**REQUIRED WORK**.
Write every line of the material out exactly as shown.

**DATASET EXCERPT**.
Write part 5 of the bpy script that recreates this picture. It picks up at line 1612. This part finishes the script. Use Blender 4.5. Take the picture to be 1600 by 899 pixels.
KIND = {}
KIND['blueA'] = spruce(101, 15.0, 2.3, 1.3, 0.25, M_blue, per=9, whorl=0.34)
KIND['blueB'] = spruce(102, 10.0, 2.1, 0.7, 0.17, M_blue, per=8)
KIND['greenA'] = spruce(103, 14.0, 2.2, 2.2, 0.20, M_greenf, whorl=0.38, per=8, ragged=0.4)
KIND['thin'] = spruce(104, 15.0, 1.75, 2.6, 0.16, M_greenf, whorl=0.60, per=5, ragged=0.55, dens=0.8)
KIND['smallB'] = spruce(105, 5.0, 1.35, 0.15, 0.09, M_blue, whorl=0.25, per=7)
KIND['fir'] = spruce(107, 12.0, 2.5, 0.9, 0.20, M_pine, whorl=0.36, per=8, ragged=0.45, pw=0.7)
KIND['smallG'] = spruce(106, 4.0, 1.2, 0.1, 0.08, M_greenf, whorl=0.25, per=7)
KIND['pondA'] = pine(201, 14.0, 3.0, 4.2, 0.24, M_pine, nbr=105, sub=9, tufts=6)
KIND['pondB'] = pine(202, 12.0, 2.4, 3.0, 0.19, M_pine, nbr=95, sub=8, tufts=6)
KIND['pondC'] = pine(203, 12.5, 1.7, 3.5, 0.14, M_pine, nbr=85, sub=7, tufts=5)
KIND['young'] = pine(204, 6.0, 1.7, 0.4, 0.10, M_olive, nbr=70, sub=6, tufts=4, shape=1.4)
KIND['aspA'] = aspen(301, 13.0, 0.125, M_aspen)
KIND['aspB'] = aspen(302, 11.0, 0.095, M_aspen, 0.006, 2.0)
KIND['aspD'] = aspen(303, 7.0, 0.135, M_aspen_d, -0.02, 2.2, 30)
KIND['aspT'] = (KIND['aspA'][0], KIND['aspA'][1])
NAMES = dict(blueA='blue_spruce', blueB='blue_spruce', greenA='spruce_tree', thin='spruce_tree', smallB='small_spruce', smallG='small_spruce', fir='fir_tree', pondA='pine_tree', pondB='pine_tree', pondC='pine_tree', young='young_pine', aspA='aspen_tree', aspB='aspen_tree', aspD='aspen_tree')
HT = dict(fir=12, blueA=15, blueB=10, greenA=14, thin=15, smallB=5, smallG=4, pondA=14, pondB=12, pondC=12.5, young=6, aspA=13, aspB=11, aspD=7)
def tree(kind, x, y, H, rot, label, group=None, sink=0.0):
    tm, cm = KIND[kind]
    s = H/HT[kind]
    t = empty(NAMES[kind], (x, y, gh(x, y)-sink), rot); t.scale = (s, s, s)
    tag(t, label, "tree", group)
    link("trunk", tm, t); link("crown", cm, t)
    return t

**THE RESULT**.
Write part 5 of the bpy script that recreates this picture. It picks up at line 1612. This part finishes the script. Use Blender 4.5. Take the picture to be 1600 by 899 pixels.
KIND = {}
KIND['blueA'] = spruce(101, 15.0, 2.3, 1.3, 0.25, M_blue, per=9, whorl=0.34)
KIND['blueB'] = spruce(102, 10.0, 2.1, 0.7, 0.17, M_blue, per=8)
KIND['greenA'] = spruce(103, 14.0, 2.2, 2.2, 0.20, M_greenf, whorl=0.38, per=8, ragged=0.4)
KIND['thin'] = spruce(104, 15.0, 1.75, 2.6, 0.16, M_greenf, whorl=0.60, per=5, ragged=0.55, dens=0.8)
KIND['smallB'] = spruce(105, 5.0, 1.35, 0.15, 0.09, M_blue, whorl=0.25, per=7)
KIND['fir'] = spruce(107, 12.0, 2.5, 0.9, 0.20, M_pine, whorl=0.36, per=8, ragged=0.45, pw=0.7)
KIND['smallG'] = spruce(106, 4.0, 1.2, 0.1, 0.08, M_greenf, whorl=0.25, per=7)
KIND['pondA'] = pine(201, 14.0, 3.0, 4.2, 0.24, M_pine, nbr=105, sub=9, tufts=6)
KIND['pondB'] = pine(202, 12.0, 2.4, 3.0, 0.19, M_pine, nbr=95, sub=8, tufts=6)
KIND['pondC'] = pine(203, 12.5, 1.7, 3.5, 0.14, M_pine, nbr=85, sub=7, tufts=5)
KIND['young'] = pine(204, 6.0, 1.7, 0.4, 0.10, M_olive, nbr=70, sub=6, tufts=4, shape=1.4)
KIND['aspA'] = aspen(301, 13.0, 0.125, M_aspen)
KIND['aspB'] = aspen(302, 11.0, 0.095, M_aspen, 0.006, 2.0)
KIND['aspD'] = aspen(303, 7.0, 0.135, M_aspen_d, -0.02, 2.2, 30)
KIND['aspT'] = (KIND['aspA'][0], KIND['aspA'][1])
NAMES = dict(blueA='blue_spruce', blueB='blue_spruce', greenA='spruce_tree', thin='spruce_tree', smallB='small_spruce', smallG='small_spruce', fir='fir_tree', pondA='pine_tree', pondB='pine_tree', pondC='pine_tree', young='young_pine', aspA='aspen_tree', aspB='aspen_tree', aspD='aspen_tree')
HT = dict(fir=12, blueA=15, blueB=10, greenA=14, thin=15, smallB=5, smallG=4, pondA=14, pondB=12, pondC=12.5, young=6, aspA=13, aspB=11, aspD=7)
def tree(kind, x, y, H, rot, label, group=None, sink=0.0):
    tm, cm = KIND[kind]
    s = H/HT[kind]
    t = empty(NAMES[kind], (x, y, gh(x, y)-sink), rot); t.scale = (s, s, s)
    tag(t, label, "tree", group)
    link("trunk", tm, t); link("crown", cm, t)
    return t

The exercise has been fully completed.